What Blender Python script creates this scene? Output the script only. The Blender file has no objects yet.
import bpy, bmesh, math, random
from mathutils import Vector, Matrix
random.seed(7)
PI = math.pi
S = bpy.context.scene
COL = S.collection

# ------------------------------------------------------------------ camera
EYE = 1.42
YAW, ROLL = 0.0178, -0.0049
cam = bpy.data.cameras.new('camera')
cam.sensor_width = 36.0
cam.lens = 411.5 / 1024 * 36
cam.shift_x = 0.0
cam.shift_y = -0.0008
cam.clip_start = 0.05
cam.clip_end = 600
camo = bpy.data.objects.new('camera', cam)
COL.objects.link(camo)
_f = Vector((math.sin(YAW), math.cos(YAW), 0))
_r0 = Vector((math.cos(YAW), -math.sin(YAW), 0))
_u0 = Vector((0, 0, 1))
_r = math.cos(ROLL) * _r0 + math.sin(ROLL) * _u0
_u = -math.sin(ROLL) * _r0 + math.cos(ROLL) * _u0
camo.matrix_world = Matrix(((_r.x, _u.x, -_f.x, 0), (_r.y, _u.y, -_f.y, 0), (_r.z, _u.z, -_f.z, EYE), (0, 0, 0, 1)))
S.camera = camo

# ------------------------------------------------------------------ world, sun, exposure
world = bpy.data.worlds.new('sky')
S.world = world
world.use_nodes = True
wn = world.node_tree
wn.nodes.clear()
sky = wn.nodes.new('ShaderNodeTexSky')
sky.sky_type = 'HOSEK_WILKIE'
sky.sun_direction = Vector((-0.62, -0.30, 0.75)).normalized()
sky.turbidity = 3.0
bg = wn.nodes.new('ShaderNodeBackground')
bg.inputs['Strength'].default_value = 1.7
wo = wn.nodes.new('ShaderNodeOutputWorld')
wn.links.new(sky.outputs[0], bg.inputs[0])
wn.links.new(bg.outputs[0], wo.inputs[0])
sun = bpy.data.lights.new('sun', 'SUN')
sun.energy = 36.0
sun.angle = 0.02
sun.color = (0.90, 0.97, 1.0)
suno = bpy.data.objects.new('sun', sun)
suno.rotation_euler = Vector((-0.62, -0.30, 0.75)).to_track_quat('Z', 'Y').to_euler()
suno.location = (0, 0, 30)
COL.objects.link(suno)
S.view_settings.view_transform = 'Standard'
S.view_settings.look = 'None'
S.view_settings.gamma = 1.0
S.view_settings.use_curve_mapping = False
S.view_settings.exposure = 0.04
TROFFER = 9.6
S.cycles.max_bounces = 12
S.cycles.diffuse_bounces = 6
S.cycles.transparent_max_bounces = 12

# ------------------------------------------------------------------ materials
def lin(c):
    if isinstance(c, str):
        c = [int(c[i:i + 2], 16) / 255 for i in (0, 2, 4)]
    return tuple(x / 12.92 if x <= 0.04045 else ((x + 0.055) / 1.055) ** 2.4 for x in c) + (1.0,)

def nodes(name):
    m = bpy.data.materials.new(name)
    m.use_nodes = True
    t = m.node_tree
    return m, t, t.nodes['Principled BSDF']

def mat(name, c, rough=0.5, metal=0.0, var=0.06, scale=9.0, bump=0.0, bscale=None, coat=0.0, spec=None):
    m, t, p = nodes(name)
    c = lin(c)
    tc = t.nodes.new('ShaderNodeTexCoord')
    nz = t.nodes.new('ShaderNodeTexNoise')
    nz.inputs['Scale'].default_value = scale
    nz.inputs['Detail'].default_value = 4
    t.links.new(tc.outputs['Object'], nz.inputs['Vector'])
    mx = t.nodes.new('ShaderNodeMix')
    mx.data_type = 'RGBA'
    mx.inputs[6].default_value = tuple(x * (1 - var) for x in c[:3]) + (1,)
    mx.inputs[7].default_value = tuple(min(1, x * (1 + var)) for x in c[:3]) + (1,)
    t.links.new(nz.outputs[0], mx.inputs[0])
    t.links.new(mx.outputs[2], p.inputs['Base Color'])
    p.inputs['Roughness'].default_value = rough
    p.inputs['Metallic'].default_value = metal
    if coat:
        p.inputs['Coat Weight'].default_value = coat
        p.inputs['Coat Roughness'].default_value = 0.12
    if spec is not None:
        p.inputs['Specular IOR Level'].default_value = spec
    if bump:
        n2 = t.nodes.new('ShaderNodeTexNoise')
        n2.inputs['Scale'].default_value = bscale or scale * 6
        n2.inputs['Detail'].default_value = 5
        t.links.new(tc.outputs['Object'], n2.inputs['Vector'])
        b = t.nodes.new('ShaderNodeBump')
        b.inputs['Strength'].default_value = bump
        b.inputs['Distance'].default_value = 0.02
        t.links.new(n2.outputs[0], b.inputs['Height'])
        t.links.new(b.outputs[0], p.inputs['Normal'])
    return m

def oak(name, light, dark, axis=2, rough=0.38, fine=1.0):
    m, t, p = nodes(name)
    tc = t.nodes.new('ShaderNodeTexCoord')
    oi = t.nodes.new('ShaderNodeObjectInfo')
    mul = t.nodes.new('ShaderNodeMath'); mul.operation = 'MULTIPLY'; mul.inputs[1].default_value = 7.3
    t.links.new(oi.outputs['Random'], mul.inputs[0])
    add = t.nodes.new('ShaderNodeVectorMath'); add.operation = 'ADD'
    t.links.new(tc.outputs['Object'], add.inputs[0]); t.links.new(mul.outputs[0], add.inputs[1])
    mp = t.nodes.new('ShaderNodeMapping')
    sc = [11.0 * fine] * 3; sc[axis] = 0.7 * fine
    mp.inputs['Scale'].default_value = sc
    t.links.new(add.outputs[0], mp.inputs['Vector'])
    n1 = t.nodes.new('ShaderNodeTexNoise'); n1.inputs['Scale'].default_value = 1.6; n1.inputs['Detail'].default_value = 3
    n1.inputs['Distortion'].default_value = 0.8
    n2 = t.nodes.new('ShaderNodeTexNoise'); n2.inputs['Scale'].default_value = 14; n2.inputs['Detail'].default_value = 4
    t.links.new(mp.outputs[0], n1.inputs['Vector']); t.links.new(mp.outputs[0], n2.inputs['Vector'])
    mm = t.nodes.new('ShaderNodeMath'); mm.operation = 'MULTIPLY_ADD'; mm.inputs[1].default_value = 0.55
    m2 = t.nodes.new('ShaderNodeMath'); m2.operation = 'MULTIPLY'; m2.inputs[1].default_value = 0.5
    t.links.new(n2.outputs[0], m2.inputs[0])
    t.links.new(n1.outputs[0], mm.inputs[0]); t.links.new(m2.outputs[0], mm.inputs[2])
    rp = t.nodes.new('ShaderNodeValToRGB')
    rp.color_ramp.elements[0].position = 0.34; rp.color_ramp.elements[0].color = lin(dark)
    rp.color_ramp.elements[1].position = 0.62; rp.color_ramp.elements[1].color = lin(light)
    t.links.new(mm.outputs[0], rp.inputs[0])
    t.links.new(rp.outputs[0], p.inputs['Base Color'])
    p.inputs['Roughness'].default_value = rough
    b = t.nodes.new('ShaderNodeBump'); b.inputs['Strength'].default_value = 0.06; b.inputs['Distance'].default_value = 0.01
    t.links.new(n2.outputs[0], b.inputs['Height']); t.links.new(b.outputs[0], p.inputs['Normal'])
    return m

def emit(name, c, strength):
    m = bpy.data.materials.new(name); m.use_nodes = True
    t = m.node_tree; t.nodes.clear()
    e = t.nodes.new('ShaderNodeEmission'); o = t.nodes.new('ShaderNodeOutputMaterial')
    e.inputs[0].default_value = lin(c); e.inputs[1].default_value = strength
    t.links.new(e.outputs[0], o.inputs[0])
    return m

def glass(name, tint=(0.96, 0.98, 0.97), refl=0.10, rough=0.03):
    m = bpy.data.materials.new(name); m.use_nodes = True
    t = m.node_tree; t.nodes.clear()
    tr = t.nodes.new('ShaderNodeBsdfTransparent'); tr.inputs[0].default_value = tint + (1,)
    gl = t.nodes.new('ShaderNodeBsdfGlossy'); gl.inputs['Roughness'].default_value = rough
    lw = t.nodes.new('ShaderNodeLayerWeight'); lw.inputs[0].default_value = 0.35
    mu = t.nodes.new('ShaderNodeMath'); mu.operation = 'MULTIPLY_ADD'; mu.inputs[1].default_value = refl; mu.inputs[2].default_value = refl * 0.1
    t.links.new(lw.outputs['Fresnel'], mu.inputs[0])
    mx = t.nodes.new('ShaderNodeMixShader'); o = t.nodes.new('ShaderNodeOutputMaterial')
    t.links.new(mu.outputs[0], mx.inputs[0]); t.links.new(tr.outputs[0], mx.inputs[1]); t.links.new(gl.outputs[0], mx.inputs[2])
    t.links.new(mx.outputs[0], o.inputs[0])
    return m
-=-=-
THE TASK | Print only the lines from the top of the data above down to the line holding "COL = S.collection", inclusive.

SOLUTION |
What Blender Python script creates this scene? Output the script only. The Blender file has no objects yet.
import bpy, bmesh, math, random
from mathutils import Vector, Matrix
random.seed(7)
PI = math.pi
S = bpy.context.scene
COL = S.collection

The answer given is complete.